---- Given information

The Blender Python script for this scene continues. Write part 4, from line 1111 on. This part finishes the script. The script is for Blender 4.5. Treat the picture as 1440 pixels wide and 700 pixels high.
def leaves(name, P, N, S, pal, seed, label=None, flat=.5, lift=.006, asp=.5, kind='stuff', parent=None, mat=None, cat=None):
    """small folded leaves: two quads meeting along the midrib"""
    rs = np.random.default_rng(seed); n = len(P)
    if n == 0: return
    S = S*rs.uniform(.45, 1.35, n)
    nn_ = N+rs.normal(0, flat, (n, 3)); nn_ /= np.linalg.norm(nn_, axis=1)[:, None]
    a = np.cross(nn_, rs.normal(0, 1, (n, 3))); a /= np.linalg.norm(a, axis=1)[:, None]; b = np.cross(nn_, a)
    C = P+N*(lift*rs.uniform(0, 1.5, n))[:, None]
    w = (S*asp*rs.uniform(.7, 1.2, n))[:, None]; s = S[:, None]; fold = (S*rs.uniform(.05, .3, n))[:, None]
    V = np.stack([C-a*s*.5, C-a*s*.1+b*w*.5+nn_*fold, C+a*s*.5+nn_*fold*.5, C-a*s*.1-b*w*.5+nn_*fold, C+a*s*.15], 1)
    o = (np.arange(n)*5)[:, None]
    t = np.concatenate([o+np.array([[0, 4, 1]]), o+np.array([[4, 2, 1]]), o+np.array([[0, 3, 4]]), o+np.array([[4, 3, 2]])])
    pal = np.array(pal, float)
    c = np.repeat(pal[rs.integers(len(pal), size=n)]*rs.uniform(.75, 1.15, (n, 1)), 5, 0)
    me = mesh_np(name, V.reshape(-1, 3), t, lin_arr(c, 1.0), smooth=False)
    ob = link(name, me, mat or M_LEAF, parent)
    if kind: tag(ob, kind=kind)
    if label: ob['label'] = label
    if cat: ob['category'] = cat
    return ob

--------

## To do
Transcribe the material above word for word.

## Final result
The Blender Python script for this scene continues. Write part 4, from line 1111 on. This part finishes the script. The script is for Blender 4.5. Treat the picture as 1440 pixels wide and 700 pixels high.
def leaves(name, P, N, S, pal, seed, label=None, flat=.5, lift=.006, asp=.5, kind='stuff', parent=None, mat=None, cat=None):
    """small folded leaves: two quads meeting along the midrib"""
    rs = np.random.default_rng(seed); n = len(P)
    if n == 0: return
    S = S*rs.uniform(.45, 1.35, n)
    nn_ = N+rs.normal(0, flat, (n, 3)); nn_ /= np.linalg.norm(nn_, axis=1)[:, None]
    a = np.cross(nn_, rs.normal(0, 1, (n, 3))); a /= np.linalg.norm(a, axis=1)[:, None]; b = np.cross(nn_, a)
    C = P+N*(lift*rs.uniform(0, 1.5, n))[:, None]
    w = (S*asp*rs.uniform(.7, 1.2, n))[:, None]; s = S[:, None]; fold = (S*rs.uniform(.05, .3, n))[:, None]
    V = np.stack([C-a*s*.5, C-a*s*.1+b*w*.5+nn_*fold, C+a*s*.5+nn_*fold*.5, C-a*s*.1-b*w*.5+nn_*fold, C+a*s*.15], 1)
    o = (np.arange(n)*5)[:, None]
    t = np.concatenate([o+np.array([[0, 4, 1]]), o+np.array([[4, 2, 1]]), o+np.array([[0, 3, 4]]), o+np.array([[4, 3, 2]])])
    pal = np.array(pal, float)
    c = np.repeat(pal[rs.integers(len(pal), size=n)]*rs.uniform(.75, 1.15, (n, 1)), 5, 0)
    me = mesh_np(name, V.reshape(-1, 3), t, lin_arr(c, 1.0), smooth=False)
    ob = link(name, me, mat or M_LEAF, parent)
    if kind: tag(ob, kind=kind)
    if label: ob['label'] = label
    if cat: ob['category'] = cat
    return ob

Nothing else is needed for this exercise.